## Given task
Copy out every record below exactly as written, but leave out any pictures.

----

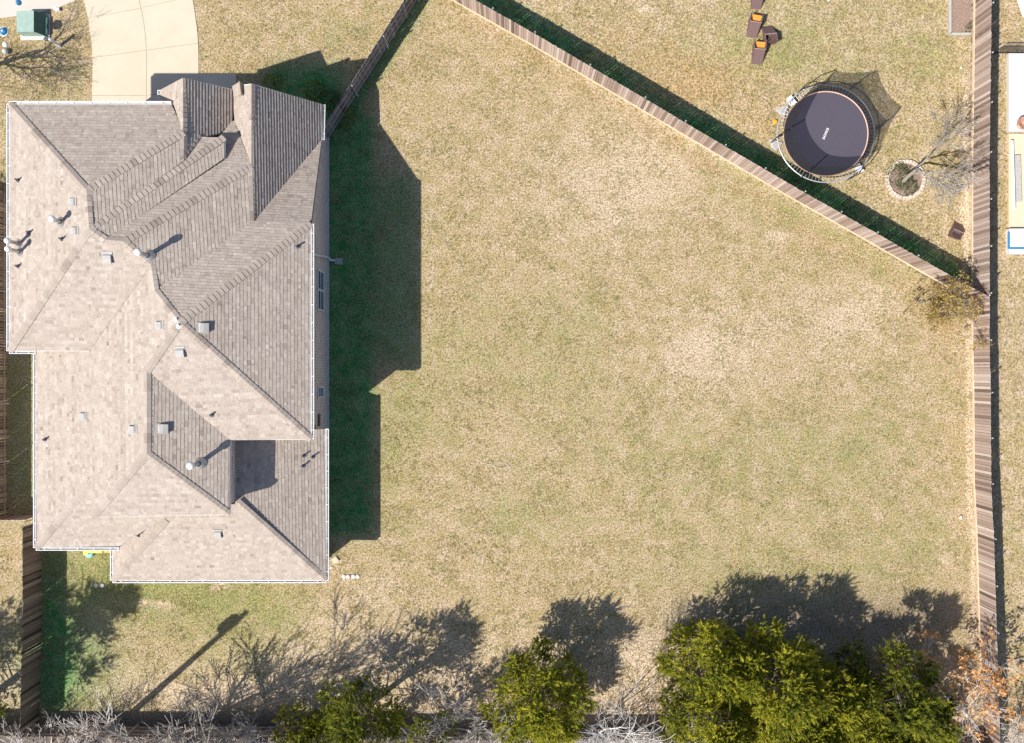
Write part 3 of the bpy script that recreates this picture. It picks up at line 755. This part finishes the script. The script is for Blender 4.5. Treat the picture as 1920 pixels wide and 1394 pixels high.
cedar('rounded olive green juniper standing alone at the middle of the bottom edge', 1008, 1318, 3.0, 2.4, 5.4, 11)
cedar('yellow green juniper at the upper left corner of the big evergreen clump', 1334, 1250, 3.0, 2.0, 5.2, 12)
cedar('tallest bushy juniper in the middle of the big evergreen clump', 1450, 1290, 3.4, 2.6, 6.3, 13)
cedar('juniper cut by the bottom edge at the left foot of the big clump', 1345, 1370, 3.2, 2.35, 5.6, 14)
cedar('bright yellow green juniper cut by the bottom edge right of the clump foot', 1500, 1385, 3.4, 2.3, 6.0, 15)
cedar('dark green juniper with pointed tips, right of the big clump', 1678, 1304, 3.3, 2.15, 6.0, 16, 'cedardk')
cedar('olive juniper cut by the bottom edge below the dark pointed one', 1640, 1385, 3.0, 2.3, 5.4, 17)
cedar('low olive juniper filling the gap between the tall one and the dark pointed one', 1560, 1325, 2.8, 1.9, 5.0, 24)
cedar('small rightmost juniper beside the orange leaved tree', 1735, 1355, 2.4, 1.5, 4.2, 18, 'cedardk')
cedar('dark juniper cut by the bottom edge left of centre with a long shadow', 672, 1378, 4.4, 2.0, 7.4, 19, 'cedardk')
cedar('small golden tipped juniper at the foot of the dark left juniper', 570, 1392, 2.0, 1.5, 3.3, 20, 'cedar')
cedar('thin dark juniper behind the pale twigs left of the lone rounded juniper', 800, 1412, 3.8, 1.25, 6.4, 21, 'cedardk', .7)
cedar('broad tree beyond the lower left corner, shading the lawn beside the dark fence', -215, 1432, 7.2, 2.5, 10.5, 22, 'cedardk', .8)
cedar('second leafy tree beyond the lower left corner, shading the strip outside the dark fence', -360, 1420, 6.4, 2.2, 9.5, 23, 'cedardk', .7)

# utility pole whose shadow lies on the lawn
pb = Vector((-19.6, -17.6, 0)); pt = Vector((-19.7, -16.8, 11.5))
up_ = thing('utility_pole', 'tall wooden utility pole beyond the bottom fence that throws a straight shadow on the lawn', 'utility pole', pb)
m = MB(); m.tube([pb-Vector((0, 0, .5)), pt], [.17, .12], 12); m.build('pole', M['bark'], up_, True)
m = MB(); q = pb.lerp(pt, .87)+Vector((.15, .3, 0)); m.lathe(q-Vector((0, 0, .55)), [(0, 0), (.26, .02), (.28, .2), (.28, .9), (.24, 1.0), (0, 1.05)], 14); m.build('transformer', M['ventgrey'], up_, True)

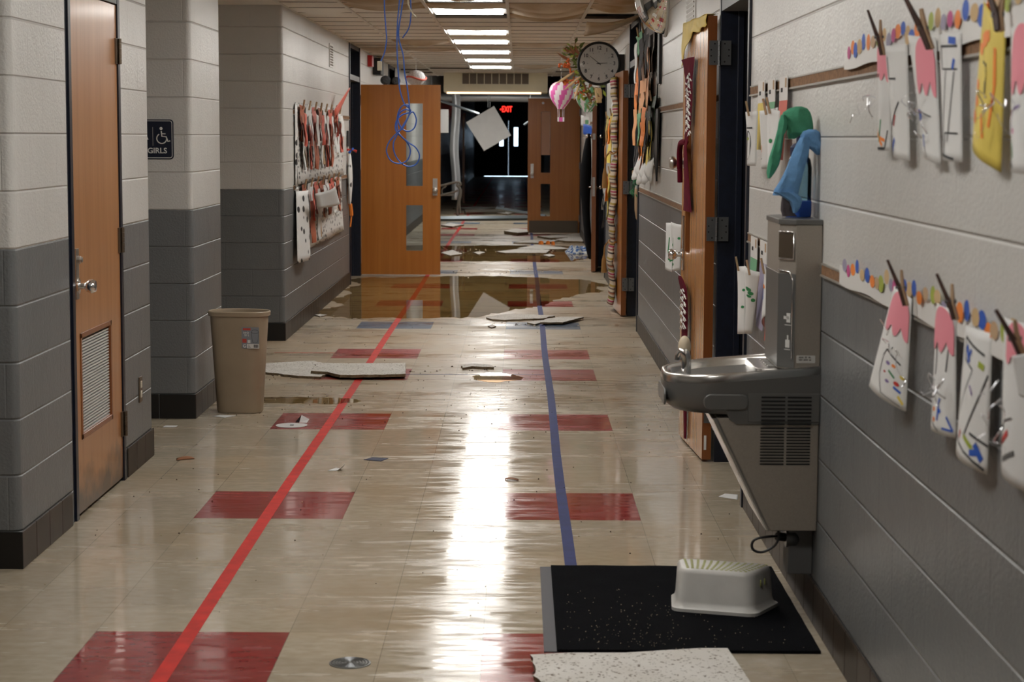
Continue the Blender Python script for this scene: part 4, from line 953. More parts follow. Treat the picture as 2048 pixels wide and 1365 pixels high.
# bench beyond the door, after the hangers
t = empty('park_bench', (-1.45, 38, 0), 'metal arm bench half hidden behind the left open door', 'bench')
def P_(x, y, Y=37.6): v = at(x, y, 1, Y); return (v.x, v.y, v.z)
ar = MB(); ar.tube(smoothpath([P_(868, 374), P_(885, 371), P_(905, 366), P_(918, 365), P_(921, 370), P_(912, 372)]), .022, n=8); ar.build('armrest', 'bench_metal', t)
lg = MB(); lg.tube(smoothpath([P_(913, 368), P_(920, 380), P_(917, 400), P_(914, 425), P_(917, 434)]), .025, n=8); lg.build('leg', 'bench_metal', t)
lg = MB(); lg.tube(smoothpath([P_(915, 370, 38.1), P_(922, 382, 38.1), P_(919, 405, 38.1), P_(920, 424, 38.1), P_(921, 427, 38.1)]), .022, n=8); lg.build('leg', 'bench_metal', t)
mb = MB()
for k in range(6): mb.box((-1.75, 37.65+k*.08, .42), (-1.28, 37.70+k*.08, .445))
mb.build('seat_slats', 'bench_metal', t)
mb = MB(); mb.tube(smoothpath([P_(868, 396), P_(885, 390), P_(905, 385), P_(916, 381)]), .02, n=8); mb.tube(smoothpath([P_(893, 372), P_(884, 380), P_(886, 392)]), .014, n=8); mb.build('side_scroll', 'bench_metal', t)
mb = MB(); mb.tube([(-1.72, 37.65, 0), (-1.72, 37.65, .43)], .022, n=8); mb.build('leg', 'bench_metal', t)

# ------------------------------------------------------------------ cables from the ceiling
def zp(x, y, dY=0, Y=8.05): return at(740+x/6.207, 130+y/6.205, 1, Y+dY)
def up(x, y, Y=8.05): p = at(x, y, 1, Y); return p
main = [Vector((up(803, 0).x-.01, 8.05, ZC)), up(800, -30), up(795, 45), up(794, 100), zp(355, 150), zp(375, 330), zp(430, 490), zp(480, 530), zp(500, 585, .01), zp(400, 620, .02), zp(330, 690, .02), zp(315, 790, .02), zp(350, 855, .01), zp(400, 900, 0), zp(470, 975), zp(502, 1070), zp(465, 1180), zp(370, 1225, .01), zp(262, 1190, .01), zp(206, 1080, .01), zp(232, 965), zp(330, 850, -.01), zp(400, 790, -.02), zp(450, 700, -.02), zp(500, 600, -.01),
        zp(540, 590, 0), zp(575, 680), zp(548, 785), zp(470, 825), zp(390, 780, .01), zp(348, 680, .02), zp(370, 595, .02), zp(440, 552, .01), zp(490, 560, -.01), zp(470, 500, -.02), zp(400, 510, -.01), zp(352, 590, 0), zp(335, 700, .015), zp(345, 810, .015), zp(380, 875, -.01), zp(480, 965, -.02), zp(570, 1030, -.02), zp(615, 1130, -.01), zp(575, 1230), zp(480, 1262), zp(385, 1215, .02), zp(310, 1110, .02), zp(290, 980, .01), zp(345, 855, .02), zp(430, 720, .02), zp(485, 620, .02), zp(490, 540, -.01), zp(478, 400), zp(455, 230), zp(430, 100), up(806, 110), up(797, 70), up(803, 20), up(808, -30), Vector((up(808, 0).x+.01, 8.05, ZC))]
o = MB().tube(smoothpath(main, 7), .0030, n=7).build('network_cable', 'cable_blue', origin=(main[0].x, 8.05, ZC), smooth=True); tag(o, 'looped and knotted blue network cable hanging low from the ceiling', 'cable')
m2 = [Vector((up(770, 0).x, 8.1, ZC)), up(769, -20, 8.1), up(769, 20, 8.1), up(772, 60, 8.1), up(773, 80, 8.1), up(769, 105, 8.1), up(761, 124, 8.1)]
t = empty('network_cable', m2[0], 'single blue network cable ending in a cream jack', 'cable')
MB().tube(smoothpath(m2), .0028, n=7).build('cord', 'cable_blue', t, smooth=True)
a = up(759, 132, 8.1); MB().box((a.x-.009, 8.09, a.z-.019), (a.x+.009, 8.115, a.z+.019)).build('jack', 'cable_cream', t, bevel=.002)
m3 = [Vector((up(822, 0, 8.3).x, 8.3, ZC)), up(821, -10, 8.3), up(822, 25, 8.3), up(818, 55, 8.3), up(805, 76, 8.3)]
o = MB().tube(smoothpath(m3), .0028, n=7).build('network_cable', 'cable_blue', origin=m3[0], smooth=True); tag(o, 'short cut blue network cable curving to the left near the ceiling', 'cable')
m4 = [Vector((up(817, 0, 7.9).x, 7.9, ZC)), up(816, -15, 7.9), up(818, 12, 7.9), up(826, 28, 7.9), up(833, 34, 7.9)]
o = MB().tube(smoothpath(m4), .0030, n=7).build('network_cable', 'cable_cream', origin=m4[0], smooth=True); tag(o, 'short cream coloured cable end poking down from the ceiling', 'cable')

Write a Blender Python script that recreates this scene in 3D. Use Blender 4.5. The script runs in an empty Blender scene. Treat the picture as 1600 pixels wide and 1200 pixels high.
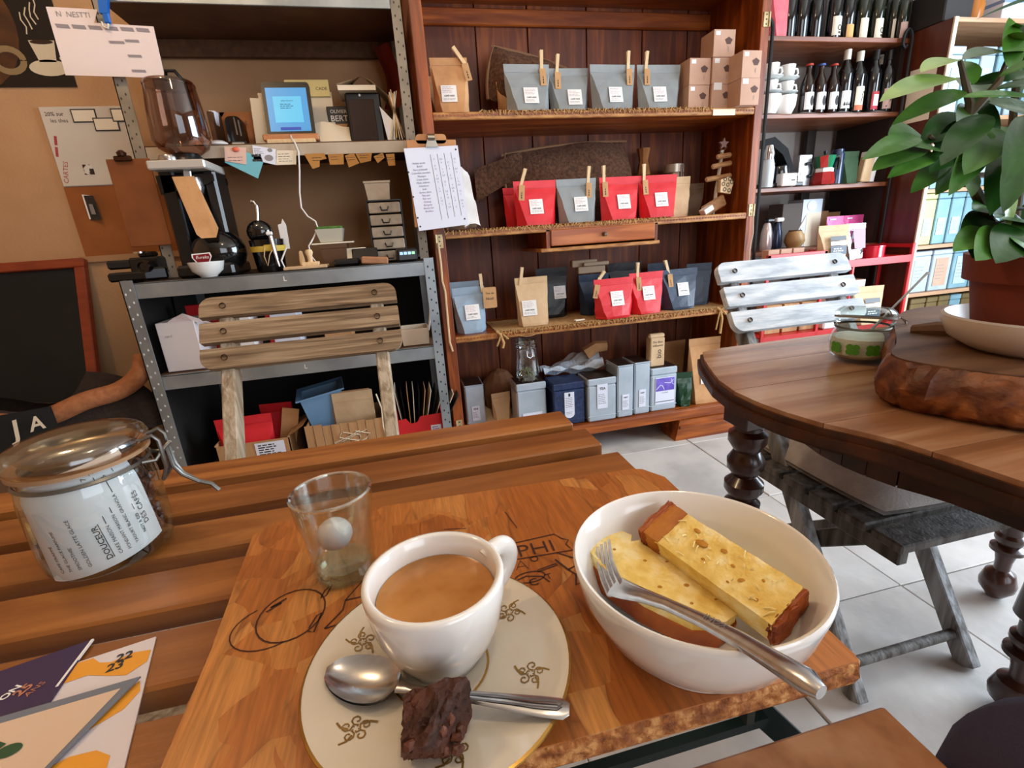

----

## Output of the task
Write part 3 of the bpy script that recreates this picture. It picks up at line 755. This part finishes the script. The script is for Blender 4.5. Treat the picture as 1920 pixels wide and 1394 pixels high.
cedar('rounded olive green juniper standing alone at the middle of the bottom edge', 1008, 1318, 3.0, 2.4, 5.4, 11)
cedar('yellow green juniper at the upper left corner of the big evergreen clump', 1334, 1250, 3.0, 2.0, 5.2, 12)
cedar('tallest bushy juniper in the middle of the big evergreen clump', 1450, 1290, 3.4, 2.6, 6.3, 13)
cedar('juniper cut by the bottom edge at the left foot of the big clump', 1345, 1370, 3.2, 2.35, 5.6, 14)
cedar('bright yellow green juniper cut by the bottom edge right of the clump foot', 1500, 1385, 3.4, 2.3, 6.0, 15)
cedar('dark green juniper with pointed tips, right of the big clump', 1678, 1304, 3.3, 2.15, 6.0, 16, 'cedardk')
cedar('olive juniper cut by the bottom edge below the dark pointed one', 1640, 1385, 3.0, 2.3, 5.4, 17)
cedar('low olive juniper filling the gap between the tall one and the dark pointed one', 1560, 1325, 2.8, 1.9, 5.0, 24)
cedar('small rightmost juniper beside the orange leaved tree', 1735, 1355, 2.4, 1.5, 4.2, 18, 'cedardk')
cedar('dark juniper cut by the bottom edge left of centre with a long shadow', 672, 1378, 4.4, 2.0, 7.4, 19, 'cedardk')
cedar('small golden tipped juniper at the foot of the dark left juniper', 570, 1392, 2.0, 1.5, 3.3, 20, 'cedar')
cedar('thin dark juniper behind the pale twigs left of the lone rounded juniper', 800, 1412, 3.8, 1.25, 6.4, 21, 'cedardk', .7)
cedar('broad tree beyond the lower left corner, shading the lawn beside the dark fence', -215, 1432, 7.2, 2.5, 10.5, 22, 'cedardk', .8)
cedar('second leafy tree beyond the lower left corner, shading the strip outside the dark fence', -360, 1420, 6.4, 2.2, 9.5, 23, 'cedardk', .7)

# utility pole whose shadow lies on the lawn
pb = Vector((-19.6, -17.6, 0)); pt = Vector((-19.7, -16.8, 11.5))
up_ = thing('utility_pole', 'tall wooden utility pole beyond the bottom fence that throws a straight shadow on the lawn', 'utility pole', pb)
m = MB(); m.tube([pb-Vector((0, 0, .5)), pt], [.17, .12], 12); m.build('pole', M['bark'], up_, True)
m = MB(); q = pb.lerp(pt, .87)+Vector((.15, .3, 0)); m.lathe(q-Vector((0, 0, .55)), [(0, 0), (.26, .02), (.28, .2), (.28, .9), (.24, 1.0), (0, 1.05)], 14); m.build('transformer', M['ventgrey'], up_, True)

Continue the Blender Python script for this scene: part 4, from line 953. More parts follow. Treat the picture as 2048 pixels wide and 1365 pixels high.
# bench beyond the door, after the hangers
t = empty('park_bench', (-1.45, 38, 0), 'metal arm bench half hidden behind the left open door', 'bench')
def P_(x, y, Y=37.6): v = at(x, y, 1, Y); return (v.x, v.y, v.z)
ar = MB(); ar.tube(smoothpath([P_(868, 374), P_(885, 371), P_(905, 366), P_(918, 365), P_(921, 370), P_(912, 372)]), .022, n=8); ar.build('armrest', 'bench_metal', t)
lg = MB(); lg.tube(smoothpath([P_(913, 368), P_(920, 380), P_(917, 400), P_(914, 425), P_(917, 434)]), .025, n=8); lg.build('leg', 'bench_metal', t)
lg = MB(); lg.tube(smoothpath([P_(915, 370, 38.1), P_(922, 382, 38.1), P_(919, 405, 38.1), P_(920, 424, 38.1), P_(921, 427, 38.1)]), .022, n=8); lg.build('leg', 'bench_metal', t)
mb = MB()
for k in range(6): mb.box((-1.75, 37.65+k*.08, .42), (-1.28, 37.70+k*.08, .445))
mb.build('seat_slats', 'bench_metal', t)
mb = MB(); mb.tube(smoothpath([P_(868, 396), P_(885, 390), P_(905, 385), P_(916, 381)]), .02, n=8); mb.tube(smoothpath([P_(893, 372), P_(884, 380), P_(886, 392)]), .014, n=8); mb.build('side_scroll', 'bench_metal', t)
mb = MB(); mb.tube([(-1.72, 37.65, 0), (-1.72, 37.65, .43)], .022, n=8); mb.build('leg', 'bench_metal', t)

# ------------------------------------------------------------------ cables from the ceiling
def zp(x, y, dY=0, Y=8.05): return at(740+x/6.207, 130+y/6.205, 1, Y+dY)
def up(x, y, Y=8.05): p = at(x, y, 1, Y); return p
main = [Vector((up(803, 0).x-.01, 8.05, ZC)), up(800, -30), up(795, 45), up(794, 100), zp(355, 150), zp(375, 330), zp(430, 490), zp(480, 530), zp(500, 585, .01), zp(400, 620, .02), zp(330, 690, .02), zp(315, 790, .02), zp(350, 855, .01), zp(400, 900, 0), zp(470, 975), zp(502, 1070), zp(465, 1180), zp(370, 1225, .01), zp(262, 1190, .01), zp(206, 1080, .01), zp(232, 965), zp(330, 850, -.01), zp(400, 790, -.02), zp(450, 700, -.02), zp(500, 600, -.01),
        zp(540, 590, 0), zp(575, 680), zp(548, 785), zp(470, 825), zp(390, 780, .01), zp(348, 680, .02), zp(370, 595, .02), zp(440, 552, .01), zp(490, 560, -.01), zp(470, 500, -.02), zp(400, 510, -.01), zp(352, 590, 0), zp(335, 700, .015), zp(345, 810, .015), zp(380, 875, -.01), zp(480, 965, -.02), zp(570, 1030, -.02), zp(615, 1130, -.01), zp(575, 1230), zp(480, 1262), zp(385, 1215, .02), zp(310, 1110, .02), zp(290, 980, .01), zp(345, 855, .02), zp(430, 720, .02), zp(485, 620, .02), zp(490, 540, -.01), zp(478, 400), zp(455, 230), zp(430, 100), up(806, 110), up(797, 70), up(803, 20), up(808, -30), Vector((up(808, 0).x+.01, 8.05, ZC))]
o = MB().tube(smoothpath(main, 7), .0030, n=7).build('network_cable', 'cable_blue', origin=(main[0].x, 8.05, ZC), smooth=True); tag(o, 'looped and knotted blue network cable hanging low from the ceiling', 'cable')
m2 = [Vector((up(770, 0).x, 8.1, ZC)), up(769, -20, 8.1), up(769, 20, 8.1), up(772, 60, 8.1), up(773, 80, 8.1), up(769, 105, 8.1), up(761, 124, 8.1)]
t = empty('network_cable', m2[0], 'single blue network cable ending in a cream jack', 'cable')
MB().tube(smoothpath(m2), .0028, n=7).build('cord', 'cable_blue', t, smooth=True)
a = up(759, 132, 8.1); MB().box((a.x-.009, 8.09, a.z-.019), (a.x+.009, 8.115, a.z+.019)).build('jack', 'cable_cream', t, bevel=.002)
m3 = [Vector((up(822, 0, 8.3).x, 8.3, ZC)), up(821, -10, 8.3), up(822, 25, 8.3), up(818, 55, 8.3), up(805, 76, 8.3)]
o = MB().tube(smoothpath(m3), .0028, n=7).build('network_cable', 'cable_blue', origin=m3[0], smooth=True); tag(o, 'short cut blue network cable curving to the left near the ceiling', 'cable')
m4 = [Vector((up(817, 0, 7.9).x, 7.9, ZC)), up(816, -15, 7.9), up(818, 12, 7.9), up(826, 28, 7.9), up(833, 34, 7.9)]
o = MB().tube(smoothpath(m4), .0030, n=7).build('network_cable', 'cable_cream', origin=m4[0], smooth=True); tag(o, 'short cream coloured cable end poking down from the ceiling', 'cable')

Write a Blender Python script that recreates this scene in 3D. Use Blender 4.5. The script runs in an empty Blender scene. Treat the picture as 1600 pixels wide and 1200 pixels high.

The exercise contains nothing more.